US Airways firing pilot

The pilot who experienced the accidental discharge when attempting to stow his firearm in the TSA mandated holster is being terminated by US Airways. You know, it’s not often that I saw that a firearm going off is a true accidental discharge and not caused by negligence, but in this case I definitely believe it, especially after seeing this video.

The airline has begun the termination process for Capt. James Langenhahn, said Mike Karn, vice president of the Federal Flight Deck Officers Association.

Karn said his group, which represents pilots who are federally trained and allowed to carry firearms on flights, will fight the termination.

“This was accidental not intentional,” Karn said. “This is not the way to treat a long-term pilot.”

Once again, I’m stuck on an issue on which I’m torn. On the one hand, I think that US Airways has every right to fire this guy – provided that he violated one of their policies. If he didn’t, then this is wrong, but I’m assuming for the moment that having an AD on a plane does violate company policy. But that being said, I don’t think he should be fired – if anything his situation should spark some kind of policy change at TSA to ensure that they’re not issuing these goofy-assed holsters to people any longer.

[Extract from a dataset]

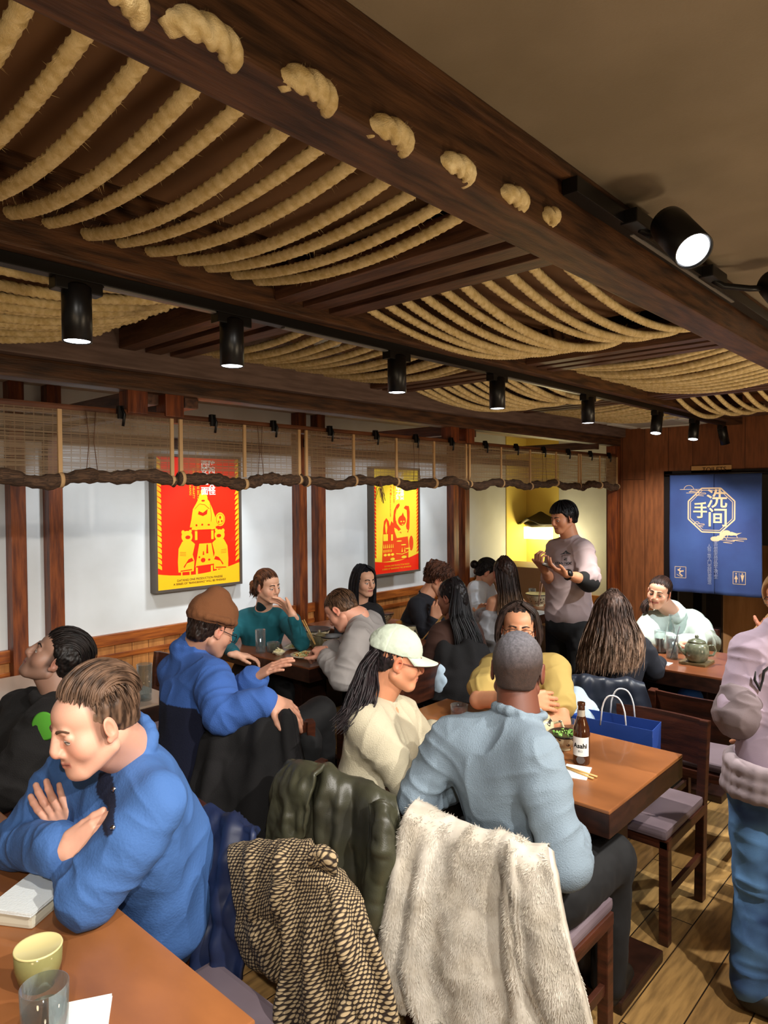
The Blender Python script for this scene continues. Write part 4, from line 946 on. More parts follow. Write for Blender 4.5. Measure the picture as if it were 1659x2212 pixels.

I love the FFDO program, and I think it’s unfortunate the TSA saddles their pilots with this ridiculous and dangerous holsters. The equipment and regulations create a safety hazard, because they mandate excessive handling of the firearm, and every time you handle your firearm you increase the odds of something bad happening. I want the FFDO program to continue, but someone at DHS needs to take a long, hard look at some of the dumb rules.


  1. It seems pretty clear to me that the airlines like the FFDO program about as much as the TSA does, and this is a message to the rest of the pilots that are armed that they need to decide just how much they want to keep their jobs. If the airline felt any differently, they would be spear heading the fight to fix that stupid TSA policy instead of using the consequences of that policy to fire the pilot.

  2. In paragraph 3 you state “TSA saddles their pilots” which implies the pilots work for the TSA, not correct TSA only provides the training. As someone with decades of weapons handling experience I would like to remind you of the 2 ad’s I have experience while clearing a weapon. Manulipating a weapon in and out of a holster with a round chambered and the safety OFF in a bucket seat is not the best of ideas. US Air will probably win the termination.

  3. Yeah, I should have been more clear – when I aid “their”, I meant the guys in the FFDO program, which is administered by TSA.

    And I don’t diagree for even a second that having to handle a weapon in a bucket seat is a bad idea, which is why it boggles the mind that TSA regs require FFDO to handle their weapons during the flight. Couple that with the fact that the issue FFDO firearm is a DAO HK with no external safety, and it’s a wonder that this hasn’t happened before.